- DATA
--*--

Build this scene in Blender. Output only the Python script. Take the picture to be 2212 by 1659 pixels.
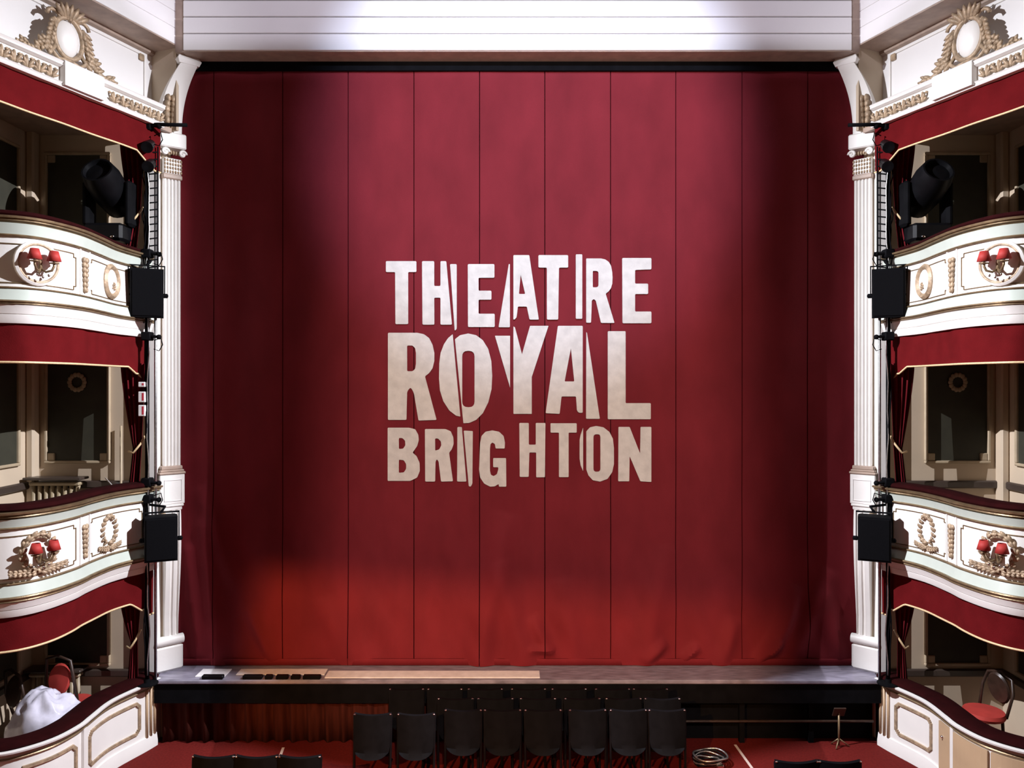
import bpy, bmesh, math, random
from mathutils import Vector, Matrix, Quaternion, noise
random.seed(7)
S = bpy.context.scene
for o in list(bpy.data.objects):
    bpy.data.objects.remove(o)

# ------------------------------------------------------------------ camera
CAMX, CAMY, EYE, F = -0.065, -9.45, 4.25, 1660.0       # metres; F = focal length in photo pixels (2212 wide)
def Z(h): return h + EYE                                # height above the eye -> world z
def W(px, d, h): return Vector((CAMX + (px - 1106) * d / F, d + CAMY, Z(h)))   # column, distance from lens plane, height
def HY(py, d): return (829.5 - py) * d / F
cam_d = bpy.data.cameras.new('camera'); cam = bpy.data.objects.new('camera', cam_d)
S.collection.objects.link(cam); S.camera = cam
cam.location = (CAMX, CAMY, EYE); cam.rotation_euler = (math.pi/2, 0, 0)
cam_d.sensor_width = 36; cam_d.lens = F / 2212 * 36; cam_d.clip_end = 200

# ------------------------------------------------------------------ world, exposure
S.view_settings.view_transform = 'Standard'; S.view_settings.look = 'None'
S.view_settings.exposure = 0.0; S.view_settings.gamma = 1.0; S.view_settings.use_curve_mapping = False
wd = bpy.data.worlds.new('house_glow'); S.world = wd; wd.use_nodes = True
wd.node_tree.nodes['Background'].inputs[0].default_value = (1.0, 0.55, 0.28, 1)
wd.node_tree.nodes['Background'].inputs[1].default_value = 0.05

# ------------------------------------------------------------------ stage lanterns and an added header fill (position, aim, colour, watts, cone, blend, radius)
LIGHTS = [
    ('key_from_right', (3.6, 6.3, 4.35), (-4.4, 8.0, -3.4), (0.92, 0.93, 1.0), 7200, 108, 1.0, .0016, [('right', 10.3)]),
    ('key_from_left', (-3.6, 6.3, 4.35), (4.4, 8.0, -3.4), (0.92, 0.93, 1.0), 7200, 108, 1.0, .0016, [('left', 10.3)]),
    ('pool', (0.15, 2.2, 5.2), (0.17, 9.45, 3.15), (0.70, 0.86, 1.20), 2200, 45, .55, .05, []),
    ('header_fill', (0.0, 3.4, 6.2), (0.0, 9.1, 4.6), (0.86, 0.82, 1.0), 950, 110, .3, .006, [('bottom', 5.7)]),  # unseen fill lamp, added to brighten the header boards
    ('column', (0.2, -0.6, 2.6), (0.2, 9.45, 0.2), (1.0, 0.79, 0.69), 2850, 60, .5, .012, [('left', 13.2), ('right', 14.0)]),
    ('low_wash', (-2.6, -0.8, 0.9), (-0.1, 9.45, -2.6), (1.0, 0.48, 0.16), 3100, 60, .5, .006, [('top', 0.3), ('left', 16.5), ('right', 15.0)]),
]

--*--

Without any pictures, reproduce the lines from the first one in the material through the line that has "cam_d.sensor_width = 36;", exactly as they appear.

- RESULT FOR THIS TASK
Build this scene in Blender. Output only the Python script. Take the picture to be 2212 by 1659 pixels.
import bpy, bmesh, math, random
from mathutils import Vector, Matrix, Quaternion, noise
random.seed(7)
S = bpy.context.scene
for o in list(bpy.data.objects):
    bpy.data.objects.remove(o)

# ------------------------------------------------------------------ camera
CAMX, CAMY, EYE, F = -0.065, -9.45, 4.25, 1660.0       # metres; F = focal length in photo pixels (2212 wide)
def Z(h): return h + EYE                                # height above the eye -> world z
def W(px, d, h): return Vector((CAMX + (px - 1106) * d / F, d + CAMY, Z(h)))   # column, distance from lens plane, height
def HY(py, d): return (829.5 - py) * d / F
cam_d = bpy.data.cameras.new('camera'); cam = bpy.data.objects.new('camera', cam_d)
S.collection.objects.link(cam); S.camera = cam
cam.location = (CAMX, CAMY, EYE); cam.rotation_euler = (math.pi/2, 0, 0)
cam_d.sensor_width = 36; cam_d.lens = F / 2212 * 36; cam_d.clip_end = 200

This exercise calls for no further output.